Question

Determine whether there is any value of the constant \(a\) for which the problem has a solution. Find the solution for each such value. $$ y^{\prime \prime}+\pi^{2} y=a+x, \quad y(0)=0, \quad y(1)=0 $$

Short answer

The value of \(a\) for which the problem admits a solution is \(a=-1\). The corresponding specific solution to the initial value problem is given by: $$ y(x)=\frac{1}{\pi^2}\cos(\pi x)+C_2\sin(\pi x)+\frac{1}{\pi^2}x-\frac{1}{\pi^2}, $$ where \(C_2\) can be any real number.

Step-by-step solution

Find the complementary solution

First, we will find the complementary function by solving the homogeneous version of the ODE given \(y''+\pi^2y=0\). This is a second-order linear homogeneous ODE with constant coefficients, the characteristic equation is: $$ r^2+\pi^2=0 $$ Solving the above equation for \(r\), we get complex conjugate roots \(r=\pm\pi i\). So, the complementary function is given by: $$ y_c(x)=C_1\cos(\pi x)+C_2\sin(\pi x) $$ where \(C_1\) and \(C_2\) are constants.

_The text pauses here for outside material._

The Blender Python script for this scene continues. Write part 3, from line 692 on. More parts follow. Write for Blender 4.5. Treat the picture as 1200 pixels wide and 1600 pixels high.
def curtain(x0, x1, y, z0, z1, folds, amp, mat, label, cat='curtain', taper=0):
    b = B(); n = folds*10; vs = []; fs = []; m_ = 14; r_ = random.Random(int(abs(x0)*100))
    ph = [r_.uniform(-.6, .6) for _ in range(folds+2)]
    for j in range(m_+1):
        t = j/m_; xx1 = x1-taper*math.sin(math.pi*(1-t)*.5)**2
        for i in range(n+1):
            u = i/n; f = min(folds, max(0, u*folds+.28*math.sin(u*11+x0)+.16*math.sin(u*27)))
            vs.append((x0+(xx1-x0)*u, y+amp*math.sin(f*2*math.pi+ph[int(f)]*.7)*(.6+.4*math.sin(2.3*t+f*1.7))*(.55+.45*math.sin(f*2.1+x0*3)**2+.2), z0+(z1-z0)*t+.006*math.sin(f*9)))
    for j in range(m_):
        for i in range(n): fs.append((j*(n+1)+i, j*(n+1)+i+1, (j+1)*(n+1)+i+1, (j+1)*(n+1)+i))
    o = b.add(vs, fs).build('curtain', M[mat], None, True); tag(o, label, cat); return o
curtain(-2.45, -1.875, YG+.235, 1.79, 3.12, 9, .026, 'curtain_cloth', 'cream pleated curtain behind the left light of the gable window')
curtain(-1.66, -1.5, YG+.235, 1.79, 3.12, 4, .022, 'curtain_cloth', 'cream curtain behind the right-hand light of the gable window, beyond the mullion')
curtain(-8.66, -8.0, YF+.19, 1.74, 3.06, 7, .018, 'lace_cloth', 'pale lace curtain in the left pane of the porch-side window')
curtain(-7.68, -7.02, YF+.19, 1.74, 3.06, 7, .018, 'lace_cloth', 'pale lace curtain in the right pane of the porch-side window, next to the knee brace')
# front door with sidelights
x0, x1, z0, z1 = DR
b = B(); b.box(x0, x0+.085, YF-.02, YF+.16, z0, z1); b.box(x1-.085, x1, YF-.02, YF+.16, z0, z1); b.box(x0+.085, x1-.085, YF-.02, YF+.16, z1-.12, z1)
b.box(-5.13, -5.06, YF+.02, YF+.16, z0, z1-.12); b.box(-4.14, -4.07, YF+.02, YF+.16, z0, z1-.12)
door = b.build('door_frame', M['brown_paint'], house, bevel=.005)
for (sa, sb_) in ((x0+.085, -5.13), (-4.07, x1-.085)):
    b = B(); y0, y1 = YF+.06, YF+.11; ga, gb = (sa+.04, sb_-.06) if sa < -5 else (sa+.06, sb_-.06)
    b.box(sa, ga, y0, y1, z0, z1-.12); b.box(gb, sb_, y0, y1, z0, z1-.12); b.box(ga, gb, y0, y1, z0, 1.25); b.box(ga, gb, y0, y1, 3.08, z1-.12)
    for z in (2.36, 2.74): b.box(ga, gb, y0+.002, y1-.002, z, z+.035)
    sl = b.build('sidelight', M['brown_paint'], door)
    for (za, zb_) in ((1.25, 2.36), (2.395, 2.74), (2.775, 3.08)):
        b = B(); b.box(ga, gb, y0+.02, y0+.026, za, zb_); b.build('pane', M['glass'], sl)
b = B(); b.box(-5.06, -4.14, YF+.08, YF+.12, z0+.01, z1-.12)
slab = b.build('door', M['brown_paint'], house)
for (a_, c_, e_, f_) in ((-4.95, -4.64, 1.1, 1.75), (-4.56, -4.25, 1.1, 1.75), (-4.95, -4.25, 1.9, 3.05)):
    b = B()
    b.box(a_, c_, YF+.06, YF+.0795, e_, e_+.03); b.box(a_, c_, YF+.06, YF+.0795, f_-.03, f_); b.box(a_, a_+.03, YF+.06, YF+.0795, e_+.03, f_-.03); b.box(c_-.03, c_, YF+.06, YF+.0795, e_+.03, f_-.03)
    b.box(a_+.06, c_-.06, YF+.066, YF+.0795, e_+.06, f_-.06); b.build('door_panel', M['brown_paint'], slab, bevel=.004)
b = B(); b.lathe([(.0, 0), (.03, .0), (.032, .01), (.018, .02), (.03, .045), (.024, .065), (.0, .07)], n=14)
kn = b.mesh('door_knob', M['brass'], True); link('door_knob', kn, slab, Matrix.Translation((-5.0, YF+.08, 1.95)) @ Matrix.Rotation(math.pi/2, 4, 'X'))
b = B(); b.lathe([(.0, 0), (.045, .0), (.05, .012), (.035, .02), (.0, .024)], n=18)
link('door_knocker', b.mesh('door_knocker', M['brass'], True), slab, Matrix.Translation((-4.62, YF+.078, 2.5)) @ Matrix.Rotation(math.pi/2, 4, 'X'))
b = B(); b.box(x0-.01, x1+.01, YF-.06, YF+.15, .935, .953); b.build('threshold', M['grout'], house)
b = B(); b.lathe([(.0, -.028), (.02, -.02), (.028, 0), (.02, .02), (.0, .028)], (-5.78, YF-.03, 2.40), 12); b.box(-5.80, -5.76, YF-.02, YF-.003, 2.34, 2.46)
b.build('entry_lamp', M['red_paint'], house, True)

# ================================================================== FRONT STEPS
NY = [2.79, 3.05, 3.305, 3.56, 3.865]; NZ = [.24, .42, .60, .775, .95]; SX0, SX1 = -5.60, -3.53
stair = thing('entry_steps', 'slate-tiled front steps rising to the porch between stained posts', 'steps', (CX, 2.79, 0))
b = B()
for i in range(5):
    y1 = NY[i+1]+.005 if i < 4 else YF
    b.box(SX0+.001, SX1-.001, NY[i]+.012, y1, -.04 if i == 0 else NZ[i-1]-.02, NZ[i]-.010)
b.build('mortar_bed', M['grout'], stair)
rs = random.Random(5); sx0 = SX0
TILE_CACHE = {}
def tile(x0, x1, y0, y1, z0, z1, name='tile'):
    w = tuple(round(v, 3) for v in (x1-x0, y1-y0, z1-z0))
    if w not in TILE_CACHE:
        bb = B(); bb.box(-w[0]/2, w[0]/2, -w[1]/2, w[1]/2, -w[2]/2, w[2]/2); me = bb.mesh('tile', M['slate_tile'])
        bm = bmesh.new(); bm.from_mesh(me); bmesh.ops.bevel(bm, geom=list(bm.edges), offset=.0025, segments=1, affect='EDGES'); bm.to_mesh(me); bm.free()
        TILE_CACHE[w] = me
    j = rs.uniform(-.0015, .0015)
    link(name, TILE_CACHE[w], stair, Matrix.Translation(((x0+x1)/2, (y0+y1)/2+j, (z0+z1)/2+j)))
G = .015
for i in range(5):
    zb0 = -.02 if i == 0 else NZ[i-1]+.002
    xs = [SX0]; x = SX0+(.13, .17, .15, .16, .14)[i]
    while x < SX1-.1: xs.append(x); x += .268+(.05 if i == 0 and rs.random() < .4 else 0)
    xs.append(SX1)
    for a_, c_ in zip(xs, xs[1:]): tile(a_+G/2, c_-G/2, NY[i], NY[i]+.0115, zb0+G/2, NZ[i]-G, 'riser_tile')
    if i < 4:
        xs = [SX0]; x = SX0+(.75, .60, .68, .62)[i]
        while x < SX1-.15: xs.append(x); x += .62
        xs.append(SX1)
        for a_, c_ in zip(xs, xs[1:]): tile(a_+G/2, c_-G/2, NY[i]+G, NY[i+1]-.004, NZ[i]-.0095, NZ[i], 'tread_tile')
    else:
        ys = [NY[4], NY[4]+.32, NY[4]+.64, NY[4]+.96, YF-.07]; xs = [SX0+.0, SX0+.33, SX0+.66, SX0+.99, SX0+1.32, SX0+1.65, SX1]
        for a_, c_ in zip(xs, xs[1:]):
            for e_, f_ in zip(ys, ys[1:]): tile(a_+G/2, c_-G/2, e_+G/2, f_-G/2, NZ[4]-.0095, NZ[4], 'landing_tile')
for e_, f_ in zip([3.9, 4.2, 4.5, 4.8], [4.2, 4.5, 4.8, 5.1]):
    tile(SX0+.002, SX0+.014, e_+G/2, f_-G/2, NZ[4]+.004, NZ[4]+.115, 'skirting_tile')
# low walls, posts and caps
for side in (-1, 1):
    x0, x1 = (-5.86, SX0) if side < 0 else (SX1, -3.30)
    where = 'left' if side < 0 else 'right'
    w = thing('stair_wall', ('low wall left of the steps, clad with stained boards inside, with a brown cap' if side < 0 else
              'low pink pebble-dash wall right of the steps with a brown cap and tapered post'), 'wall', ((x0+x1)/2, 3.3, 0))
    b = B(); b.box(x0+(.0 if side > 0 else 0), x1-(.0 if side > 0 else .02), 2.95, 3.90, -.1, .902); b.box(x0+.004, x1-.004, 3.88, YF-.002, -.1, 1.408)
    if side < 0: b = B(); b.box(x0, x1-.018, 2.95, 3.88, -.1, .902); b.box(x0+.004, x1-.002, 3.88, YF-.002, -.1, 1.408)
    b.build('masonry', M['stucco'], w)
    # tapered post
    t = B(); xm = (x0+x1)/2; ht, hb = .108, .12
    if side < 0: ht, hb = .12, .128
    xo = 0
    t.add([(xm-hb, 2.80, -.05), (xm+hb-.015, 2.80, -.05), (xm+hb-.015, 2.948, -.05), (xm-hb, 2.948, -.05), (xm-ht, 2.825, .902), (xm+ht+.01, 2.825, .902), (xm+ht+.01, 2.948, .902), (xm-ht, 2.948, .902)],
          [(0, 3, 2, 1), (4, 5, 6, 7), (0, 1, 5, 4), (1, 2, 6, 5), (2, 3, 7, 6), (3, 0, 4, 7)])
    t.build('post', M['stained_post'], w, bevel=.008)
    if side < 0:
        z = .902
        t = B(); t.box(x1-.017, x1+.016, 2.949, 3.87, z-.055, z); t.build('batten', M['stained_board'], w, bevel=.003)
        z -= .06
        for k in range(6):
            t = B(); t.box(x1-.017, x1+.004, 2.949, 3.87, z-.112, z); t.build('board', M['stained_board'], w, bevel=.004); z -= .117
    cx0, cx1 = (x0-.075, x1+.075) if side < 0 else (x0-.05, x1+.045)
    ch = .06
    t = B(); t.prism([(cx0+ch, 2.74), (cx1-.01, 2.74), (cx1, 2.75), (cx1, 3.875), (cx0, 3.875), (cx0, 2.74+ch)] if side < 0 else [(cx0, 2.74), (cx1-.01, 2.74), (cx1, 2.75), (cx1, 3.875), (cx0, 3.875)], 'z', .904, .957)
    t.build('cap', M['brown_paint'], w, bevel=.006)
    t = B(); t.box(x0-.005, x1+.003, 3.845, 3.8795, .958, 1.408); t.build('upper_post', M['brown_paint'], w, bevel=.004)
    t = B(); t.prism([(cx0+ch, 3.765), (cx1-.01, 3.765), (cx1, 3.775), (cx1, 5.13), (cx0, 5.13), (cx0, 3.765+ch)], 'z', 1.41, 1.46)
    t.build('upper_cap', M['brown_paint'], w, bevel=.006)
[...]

Find the particular solution

Now, we will find the particular solution for the inhomogeneous ODE. Since the non-homogeneous term is a linear function of \(x\), we will try a particular solution of the form: $$ y_p(x)=Ax+B $$ where \(A\) and \(B\) are constants that we need to determine. Taking the first and second derivatives of \(y_p(x)\), we get: $$ y_p'(x)=A, $$ and $$ y_p''(x)=0 $$ Now, substitute \(y_p(x)\) and its derivatives into the original inhomogeneous ODE: $$ 0+\pi^2(Ax+B)=a+x $$ Comparing coefficients, we have: $$ \begin{cases} \pi^2A=1, \\ \pi^2B=a. \end{cases} $$ Solving for \(A\) and \(B\), we get $$ A=\frac{1}{\pi^2},\quad B=\frac{a}{\pi^2} $$ Thus, the particular solution is $$ y_p(x)=\frac{1}{\pi^2}x+\frac{a}{\pi^2}. $$

Combine complementary and particular solutions

The general solution for \(y(x)\) is the sum of the complementary and particular solutions: $$ y(x)=y_c(x)+y_p(x)=C_1\cos(\pi x)+C_2\sin(\pi x)+\frac{1}{\pi^2}x+\frac{a}{\pi^2} $$

Apply initial conditions

Now, we will apply the given initial conditions \(y(0)=0\) and \(y(1)=0\). For the initial condition \(y(0)=0\), we have $$ 0=C_1\cos(0)+C_2\sin(0)+\frac{1}{\pi^2}(0)+\frac{a}{\pi^2} $$ This simplifies to $$ C_1+\frac{a}{\pi^2}=0 $$ For the initial condition \(y(1)=0\), we have $$ 0=C_1\cos(\pi)+C_2\sin(\pi)+\frac{1}{\pi^2}(1)+\frac{a}{\pi^2} $$ This simplifies to $$ -C_1+\frac{1}{\pi^2}+\frac{a}{\pi^2}=0 $$

Determine the value of constant \(a\)

Solving the equations obtained from the initial conditions, we get $$ \begin{cases} C_1+\frac{a}{\pi^2}=0, \\ -C_1+\frac{1}{\pi^2}+\frac{a}{\pi^2}=0. \end{cases} $$ Adding both equations, we get $$ \frac{a+1}{\pi^2}=0 $$ Solving for \(a\), we obtain the unique value of \(a\) for which the given problem has a solution: $$ a=-1 $$

Find the final solution

Substitute the found value of \(a\) into the general solution of \(y(x)\): $$ y(x)=C_1\cos(\pi x)+C_2\sin(\pi x)+\frac{1}{\pi^2}x-\frac{1}{\pi^2} $$ Now, we can use the initial condition \(y(0)=0\) to find the constant \(C_1\): $$ 0=C_1-\frac{1}{\pi^2} $$ Solving for \(C_1\), we have $$ C_1=\frac{1}{\pi^2} $$ Thus, the solution for \(y(x)\) and the given value of \(a=-1\) is $$ y(x)=\frac{1}{\pi^2}\cos(\pi x)+C_2\sin(\pi x)+\frac{1}{\pi^2}x-\frac{1}{\pi^2} $$ Since we already satisfied both initial conditions, the constant \(C_2\) can be any real number, giving a family of solutions for \(y(x)\).